>> start STORED RECORDS
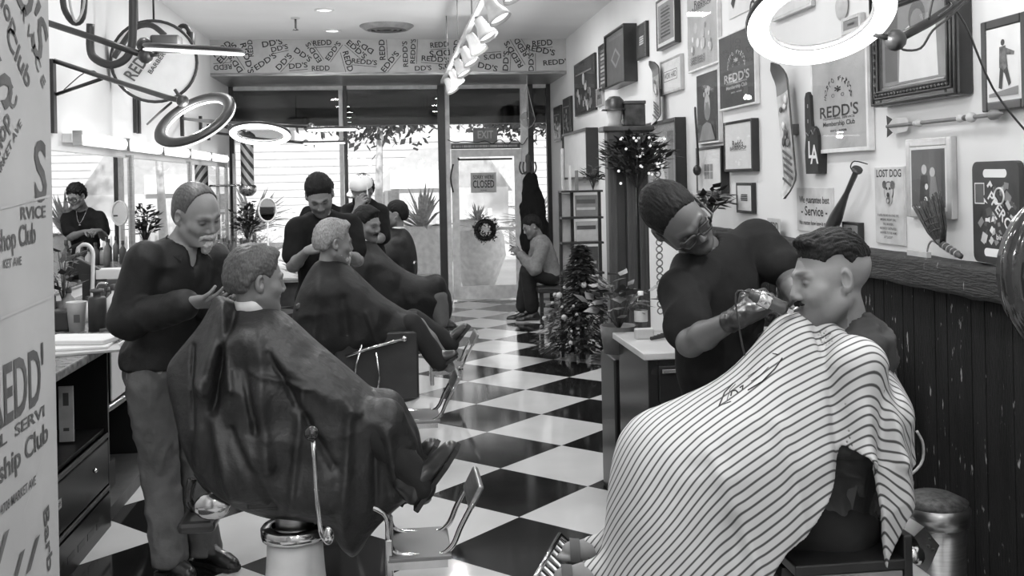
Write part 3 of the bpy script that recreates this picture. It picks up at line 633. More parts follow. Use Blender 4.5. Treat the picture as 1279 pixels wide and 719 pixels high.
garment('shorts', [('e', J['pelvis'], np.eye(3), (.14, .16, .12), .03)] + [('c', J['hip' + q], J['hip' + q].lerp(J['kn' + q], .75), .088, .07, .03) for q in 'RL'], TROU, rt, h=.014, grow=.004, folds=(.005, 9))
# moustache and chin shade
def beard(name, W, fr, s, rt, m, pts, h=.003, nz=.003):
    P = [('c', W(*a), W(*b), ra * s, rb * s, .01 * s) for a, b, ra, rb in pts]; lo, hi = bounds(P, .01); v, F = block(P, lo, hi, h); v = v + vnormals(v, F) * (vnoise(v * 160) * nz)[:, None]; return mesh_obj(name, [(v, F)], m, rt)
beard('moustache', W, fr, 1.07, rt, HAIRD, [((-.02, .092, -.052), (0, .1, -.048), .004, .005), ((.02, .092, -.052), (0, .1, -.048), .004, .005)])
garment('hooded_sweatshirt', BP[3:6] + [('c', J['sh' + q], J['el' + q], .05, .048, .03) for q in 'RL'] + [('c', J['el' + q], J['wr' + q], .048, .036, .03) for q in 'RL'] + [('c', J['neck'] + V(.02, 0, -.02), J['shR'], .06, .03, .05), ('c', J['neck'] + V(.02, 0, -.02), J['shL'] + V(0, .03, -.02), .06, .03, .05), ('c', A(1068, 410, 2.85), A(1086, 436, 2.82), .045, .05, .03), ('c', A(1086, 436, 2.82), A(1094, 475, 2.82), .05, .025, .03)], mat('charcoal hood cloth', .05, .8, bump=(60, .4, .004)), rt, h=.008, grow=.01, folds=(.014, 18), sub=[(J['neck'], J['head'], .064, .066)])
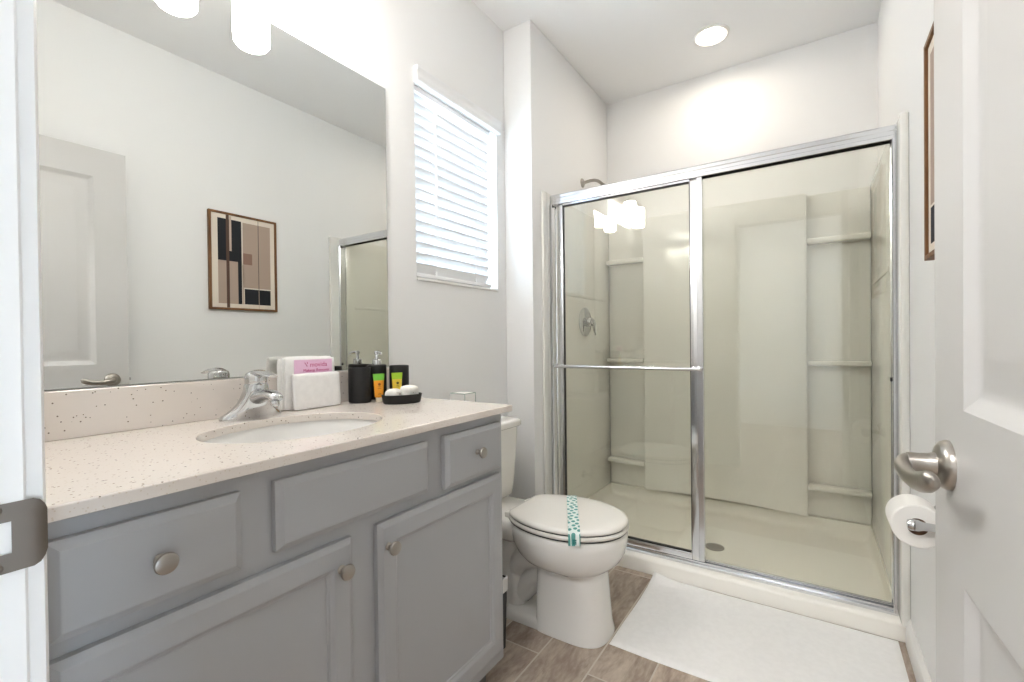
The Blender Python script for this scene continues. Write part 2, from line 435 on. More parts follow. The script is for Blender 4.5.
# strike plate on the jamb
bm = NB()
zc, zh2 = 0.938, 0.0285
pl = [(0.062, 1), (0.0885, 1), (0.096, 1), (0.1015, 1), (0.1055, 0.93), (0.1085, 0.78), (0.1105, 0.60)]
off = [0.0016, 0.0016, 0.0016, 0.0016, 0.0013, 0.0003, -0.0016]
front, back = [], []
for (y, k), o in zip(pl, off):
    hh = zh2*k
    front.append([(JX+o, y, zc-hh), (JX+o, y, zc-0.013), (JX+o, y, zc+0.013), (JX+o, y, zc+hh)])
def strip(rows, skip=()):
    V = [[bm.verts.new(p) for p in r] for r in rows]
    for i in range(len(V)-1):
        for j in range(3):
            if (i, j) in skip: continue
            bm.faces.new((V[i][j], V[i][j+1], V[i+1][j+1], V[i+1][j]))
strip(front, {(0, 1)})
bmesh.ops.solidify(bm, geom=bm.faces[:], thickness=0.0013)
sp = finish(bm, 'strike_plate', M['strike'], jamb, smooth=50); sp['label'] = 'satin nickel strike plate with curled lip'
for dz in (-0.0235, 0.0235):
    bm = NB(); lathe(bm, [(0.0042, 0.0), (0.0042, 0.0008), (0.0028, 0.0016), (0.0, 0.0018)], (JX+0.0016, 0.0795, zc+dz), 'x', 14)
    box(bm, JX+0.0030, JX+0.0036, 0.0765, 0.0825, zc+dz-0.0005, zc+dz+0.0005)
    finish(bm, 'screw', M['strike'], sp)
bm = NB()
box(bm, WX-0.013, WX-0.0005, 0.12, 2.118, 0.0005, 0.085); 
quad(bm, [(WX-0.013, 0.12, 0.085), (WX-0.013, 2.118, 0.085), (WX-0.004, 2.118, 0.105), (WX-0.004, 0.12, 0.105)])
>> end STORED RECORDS
>> start STORED RECORDS
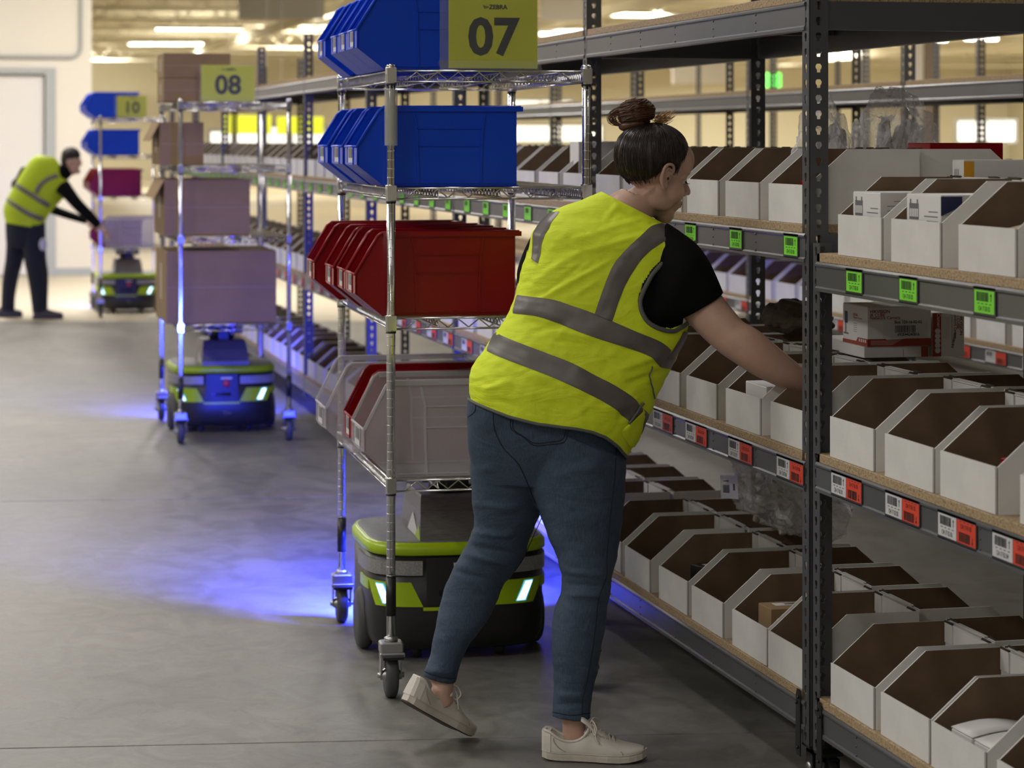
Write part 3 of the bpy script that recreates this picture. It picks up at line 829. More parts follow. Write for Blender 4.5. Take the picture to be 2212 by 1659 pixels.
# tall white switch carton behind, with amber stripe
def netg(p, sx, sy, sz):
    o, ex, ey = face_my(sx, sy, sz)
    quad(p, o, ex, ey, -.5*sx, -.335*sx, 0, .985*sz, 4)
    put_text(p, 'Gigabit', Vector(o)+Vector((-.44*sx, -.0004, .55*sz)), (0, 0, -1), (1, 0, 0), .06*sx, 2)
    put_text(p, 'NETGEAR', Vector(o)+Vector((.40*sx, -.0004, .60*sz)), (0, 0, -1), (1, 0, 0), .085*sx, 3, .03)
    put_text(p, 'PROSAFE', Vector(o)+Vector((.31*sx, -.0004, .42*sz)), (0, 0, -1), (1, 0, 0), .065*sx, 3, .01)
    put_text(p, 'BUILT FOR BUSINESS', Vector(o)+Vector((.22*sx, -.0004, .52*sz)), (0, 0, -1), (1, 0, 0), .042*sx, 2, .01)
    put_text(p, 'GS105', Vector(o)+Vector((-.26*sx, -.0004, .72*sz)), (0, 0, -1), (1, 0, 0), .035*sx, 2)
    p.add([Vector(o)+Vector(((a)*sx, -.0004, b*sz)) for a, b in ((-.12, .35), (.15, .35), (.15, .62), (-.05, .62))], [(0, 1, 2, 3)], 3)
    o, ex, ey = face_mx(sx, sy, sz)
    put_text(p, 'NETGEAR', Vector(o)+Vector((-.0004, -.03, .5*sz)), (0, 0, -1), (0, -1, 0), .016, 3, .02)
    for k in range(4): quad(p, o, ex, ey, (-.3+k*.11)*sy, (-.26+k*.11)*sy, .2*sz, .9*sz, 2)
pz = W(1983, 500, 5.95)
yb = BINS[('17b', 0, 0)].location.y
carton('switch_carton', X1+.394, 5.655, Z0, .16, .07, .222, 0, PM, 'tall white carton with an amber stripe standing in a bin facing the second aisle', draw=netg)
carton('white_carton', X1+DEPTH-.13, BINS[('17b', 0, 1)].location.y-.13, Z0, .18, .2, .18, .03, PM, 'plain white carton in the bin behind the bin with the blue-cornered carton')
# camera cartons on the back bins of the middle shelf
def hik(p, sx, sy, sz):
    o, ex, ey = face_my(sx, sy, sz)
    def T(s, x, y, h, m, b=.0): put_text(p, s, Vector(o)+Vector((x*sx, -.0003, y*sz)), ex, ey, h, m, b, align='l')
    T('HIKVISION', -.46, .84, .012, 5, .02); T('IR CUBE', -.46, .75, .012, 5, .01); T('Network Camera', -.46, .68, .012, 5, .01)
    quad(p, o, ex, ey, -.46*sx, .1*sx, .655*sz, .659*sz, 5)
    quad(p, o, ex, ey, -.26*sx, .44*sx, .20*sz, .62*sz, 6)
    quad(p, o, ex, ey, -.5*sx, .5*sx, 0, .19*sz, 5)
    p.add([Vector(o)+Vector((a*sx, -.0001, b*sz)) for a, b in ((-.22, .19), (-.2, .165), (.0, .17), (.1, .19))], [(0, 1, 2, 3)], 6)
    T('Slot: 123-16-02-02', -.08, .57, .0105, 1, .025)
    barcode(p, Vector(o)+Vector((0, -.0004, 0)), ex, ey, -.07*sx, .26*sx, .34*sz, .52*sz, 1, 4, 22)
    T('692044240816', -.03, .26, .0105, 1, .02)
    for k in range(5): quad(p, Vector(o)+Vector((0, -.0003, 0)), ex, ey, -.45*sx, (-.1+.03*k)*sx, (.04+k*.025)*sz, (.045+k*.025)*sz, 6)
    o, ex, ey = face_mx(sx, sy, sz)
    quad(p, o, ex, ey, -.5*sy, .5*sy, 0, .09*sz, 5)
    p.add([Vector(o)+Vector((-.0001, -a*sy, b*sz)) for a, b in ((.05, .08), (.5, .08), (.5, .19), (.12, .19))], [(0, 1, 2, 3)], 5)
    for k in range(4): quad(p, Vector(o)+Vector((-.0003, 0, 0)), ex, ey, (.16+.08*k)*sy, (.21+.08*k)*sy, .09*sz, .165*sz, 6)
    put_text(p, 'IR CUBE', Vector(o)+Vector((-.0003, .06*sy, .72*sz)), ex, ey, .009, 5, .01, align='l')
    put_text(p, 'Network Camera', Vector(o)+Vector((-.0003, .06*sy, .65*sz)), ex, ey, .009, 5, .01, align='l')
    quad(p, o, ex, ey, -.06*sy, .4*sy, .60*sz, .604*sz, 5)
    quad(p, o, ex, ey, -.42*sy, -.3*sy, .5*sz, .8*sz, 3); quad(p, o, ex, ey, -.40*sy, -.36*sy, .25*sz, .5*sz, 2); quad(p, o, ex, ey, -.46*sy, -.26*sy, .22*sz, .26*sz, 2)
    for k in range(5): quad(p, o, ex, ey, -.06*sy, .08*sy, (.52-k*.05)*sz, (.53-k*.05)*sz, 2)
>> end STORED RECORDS
[GIVEN PROBLEM] Begin at the line that has "719 pixels high.", stop after the line that has "garment('hooded_sweatshirt', BP[3:6] +", and repeat exactly those lines, nothing more.

[THE ANSWER]
Write part 3 of the bpy script that recreates this picture. It picks up at line 633. More parts follow. Use Blender 4.5. Treat the picture as 1279 pixels wide and 719 pixels high.
garment('shorts', [('e', J['pelvis'], np.eye(3), (.14, .16, .12), .03)] + [('c', J['hip' + q], J['hip' + q].lerp(J['kn' + q], .75), .088, .07, .03) for q in 'RL'], TROU, rt, h=.014, grow=.004, folds=(.005, 9))
# moustache and chin shade
def beard(name, W, fr, s, rt, m, pts, h=.003, nz=.003):
    P = [('c', W(*a), W(*b), ra * s, rb * s, .01 * s) for a, b, ra, rb in pts]; lo, hi = bounds(P, .01); v, F = block(P, lo, hi, h); v = v + vnormals(v, F) * (vnoise(v * 160) * nz)[:, None]; return mesh_obj(name, [(v, F)], m, rt)
beard('moustache', W, fr, 1.07, rt, HAIRD, [((-.02, .092, -.052), (0, .1, -.048), .004, .005), ((.02, .092, -.052), (0, .1, -.048), .004, .005)])
garment('hooded_sweatshirt', BP[3:6] + [('c', J['sh' + q], J['el' + q], .05, .048, .03) for q in 'RL'] + [('c', J['el' + q], J['wr' + q], .048, .036, .03) for q in 'RL'] + [('c', J['neck'] + V(.02, 0, -.02), J['shR'], .06, .03, .05), ('c', J['neck'] + V(.02, 0, -.02), J['shL'] + V(0, .03, -.02), .06, .03, .05), ('c', A(1068, 410, 2.85), A(1086, 436, 2.82), .045, .05, .03), ('c', A(1086, 436, 2.82), A(1094, 475, 2.82), .05, .025, .03)], mat('charcoal hood cloth', .05, .8, bump=(60, .4, .004)), rt, h=.008, grow=.01, folds=(.014, 18), sub=[(J['neck'], J['head'], .064, .066)])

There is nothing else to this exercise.